Two major league baseball teams – first, the Houston Astros, and then, the Boston Red Sox – have been recently accused of stealing signs during their World Series campaigns in 2017 and 2018, respectively.

As reported by CBS, the Astros received discipline in the form of:

  • A $5 million fine, the maximum allowed under MLB’s constitution.
  • GM Jeff Luhnow suspended for one year. Luhnow was then fired by the Astros.
  • Manager A.J. Hinch suspended for one year. Hinch was then fired by the Astros.
  • Former assistant GM Brandon Taubman suspended one year.
  • Astros forfeit their first and second round draft picks the next two years.

The investigation into the Red Sox is currently underway and pending an outcome.

The bigger question amidst this sign-stealing controversy is how the role of technology will impact the integrity of the game going forward. 

This is not the first time technology has directly or indirectly disrupted the sport, or sports in general.

Recently, we’ve entered the “reply” era, where instant replay is a tool umpires can use to enforce or correct calls made in real time. I remember being at games in 2013 when this was not yet protocol, and fans would be craning their necks to get a look at the live broadcast footage on TVs on the concourses – the only available form of “replay” then.

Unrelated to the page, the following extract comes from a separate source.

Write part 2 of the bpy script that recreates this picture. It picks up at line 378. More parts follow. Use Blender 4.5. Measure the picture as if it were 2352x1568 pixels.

I would also argue that the use of analytics – backed and augmented by technology – has changed how players and personnel prepare for the game. Billy Beane, the “Moneyball” maverick and father of sabermetrics, started collecting different types of data and (at the time) untraditional analytics measures to help make his A’s staff more informed about player profiles and the many variables that impact player performance. This data and analysis directly affected his trades, his scouting techniques, his budget. In a way, Beane was an early advocate of player evaluation tools that preceded many of the resources in use today: a prime example of the application of statistics and mathematical analytics in the modern world. 

Michael Lewis wrote about sabermetrics and its impact on baseball. Brad Pitt starred in the 2011 feature film based on his book.

Is that considered cheating? Having access to information other teams or personnel don’t collect (or find value in)? There are clear differences, the most obvious one being the ethics at play (pun intended). Beane did not hide his strategy – in fact, he was cajoled for it at times. (His main motivation were his payroll limitations.) And there was never a league-wide memo about this approach, like the one Commissioner Ron Manfred issued in 2017 warning against the misuse of technology to steal signs. 

When I left baseball in 2015, our front office had two full-time employees dedicated to baseball systems and software. Now, merely five years later, that number is closer to 15. Technology is very much a part of modern day baseball. But are we clear on in what capacity and to what extent?

The point is, Major League Baseball needs to clearly define the boundaries around the role that technology should play, both on and off the literal field, insofar as it impacts the integrity of the game.

It’s up to the League, the teams, and the players to inform these decisions – and in everyone’s best interest to have clear principles to follow, for the sake of protecting themselves and each other.

We know technology evolves and changes at a rapid pace – cue Apple watches, drones, Alexa and Google Home. The key will be to anticipate tech’s impact as best we can, as it relates to the integrity of the sport and how we would like for it to look going forward into the future.